Toujours est-il que la Commission a proposé d’allouer 300 millions d’euros à la recherche dans Horizon Europe pour financer des projets liés au patrimoine culturel matériel, immatériel et numérique. Et ce, depuis la protection, la conservation et la restauration jusqu’à l’innovation, les infrastructures de recherche, les modèles, les dispositifs, les matériaux ainsi que la préservation du patrimoine culturel subaquatique.

Un programme spécifique pour la recherche et l’innovation sur le patrimoine culturel

Pour Christian Ehler, rapporteur du programme Horizon Europe pour le Parlement européen, « Le patrimoine culturel est l’un des projets emblématiques du prochain programme-cadre. »

Priorités politiques de l’Union, à un moment où la montée des populismes met en danger le projet européen, la recherche et l’innovation sur le patrimoine culturel bénéficieront ainsi, pour la première fois, d’un programme spécifique. Résolument transdisciplinaire, ouvert sur le futur et appelant à une collaboration étroite entre chercheurs, économistes, créateurs, responsables d’institutions culturelles, représentants des industries créatives et de la société civile, ce programme reflète le leadership de l’Europe dans ce domaine.

Les mines de silex du néolithique à Spiennes, qui couvrent plus de 100 ha, sont les centres d’extraction minière les plus vastes et les plus anciens d’Europe. Elles sont aussi remarquables par la diversité des solutions techniques mises en œuvre pour l’extraction et en raison de leur lien direct avec un peuplement de la même période. Elles sont reprises au patrimoine mondial de l’Unesco depuis 2000 © Michel Woodbury / SPW

Japon et Europe : des richesses partagées

Le professeur Simon Kaner de l’Université d’East-Anglia, archéologue spécialiste de la préhistoire japonaise, peut témoigner du formidable héritage culturel dont dispose le pays du soleil levant et d’une coopération très vivante avec le Royaume-Uni, qu’illustrent notamment les nombreuses expositions qu’il a organisées.

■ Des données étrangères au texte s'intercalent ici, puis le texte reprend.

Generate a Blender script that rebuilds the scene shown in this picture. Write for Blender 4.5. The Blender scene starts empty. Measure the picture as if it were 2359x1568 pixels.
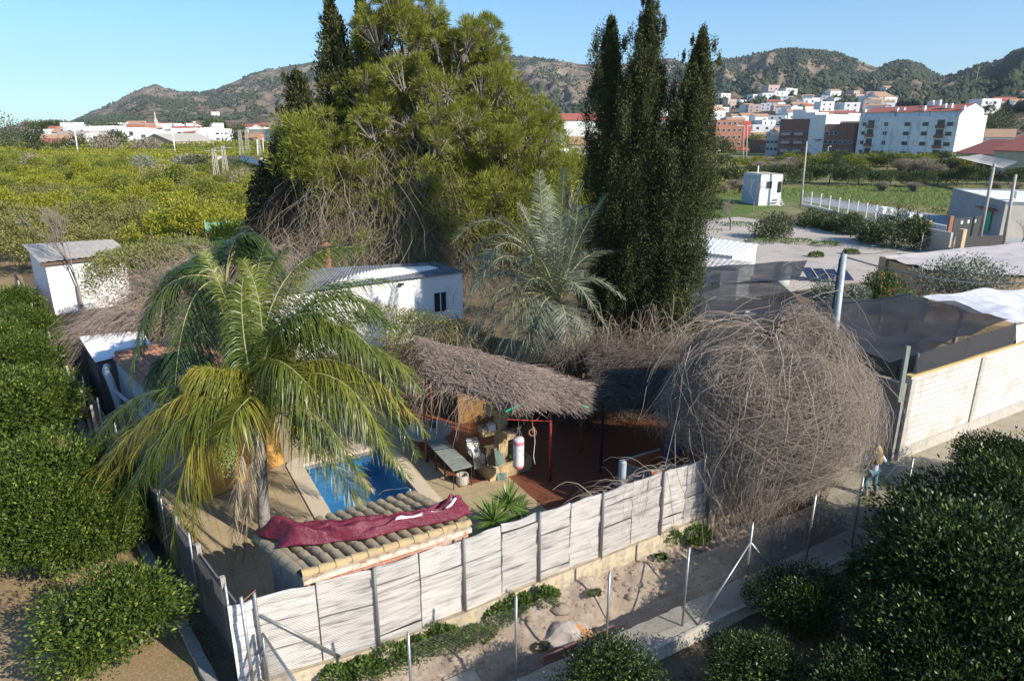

« Il y a énormément de choses à faire ensemble, mais je manque de ressources financières et humaines : je n’ai que 4 personnes dans mon laboratoire. J’ai cependant bon espoir de mettre sur pied dans quelques années un centre international sur la recherche culturelle », explique-t-il.

Alors, pourquoi seulement deux projets de coopération UE-Japon sur le patrimoine culturel ? D’après Patrick Vittet-Philippe, responsable du Centre européen de l’Université de Kobe, « la complexité des instruments est en partie responsable. Le programme Horizon 2020 de l’Union est, en effet, très ouvert aux pays tiers, mais assimiler la logique de ses instruments n’est pas chose aisée. Pour le Japon se pose en plus le problème récurrent du financement des participations de chercheurs japonais dans des consortiums européens – situation qui, nous l’espérons devrait radicalement s’améliorer avec la perspective de l’association du Japon dans Horizon Europe. »

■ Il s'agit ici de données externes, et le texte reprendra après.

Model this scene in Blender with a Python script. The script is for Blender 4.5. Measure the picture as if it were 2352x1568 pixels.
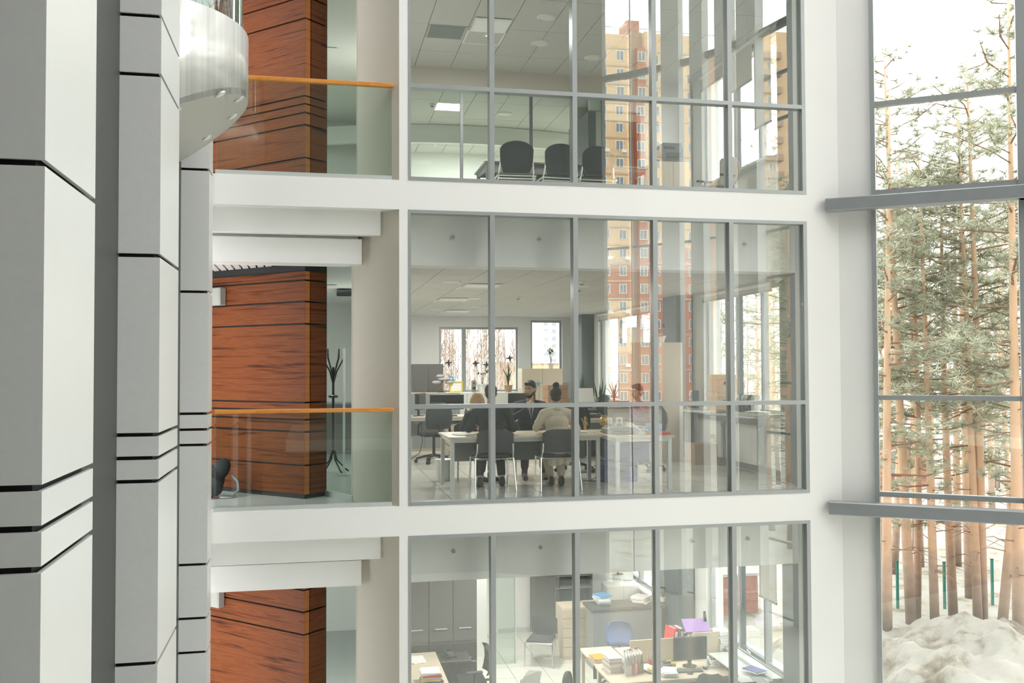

Un nouveau projet de coopération a été lancé pendant le symposium qui s’est tenu récemment. Pour la professeure Hiroko Masumoto, vice-présidente de l’Université de Kobe, la confrontation des expériences et des recherches dans le domaine du patrimoine culturel entre différentes traditions, comme le Japon et l’Europe, est cruciale.

Au moment où les technologies bousculent les rapports entre chercheurs, institutions et leurs publics dans la préservation et la diffusion des patrimoines tangibles et intangibles, ainsi que les rapports entre patrimoine culturel et création, un tel dialogue est plus que jamais vital et rappelle le rôle-clé de la recherche ‘sans frontières’ pour l’avenir de nos citoyens.

Pour sa part, le professeur Sonkoly souligne aussi que le rapport au temps est culturellement très différent au Japon. « C’est d’ailleurs en travaillant sur le patrimoine culturel que vous prenez conscience de la frénésie actuelle. Il serait dans l’intérêt de toutes et tous de lever un peu le pied, et ceci dans tous les domaines de la société », conclut-il avec philosophie.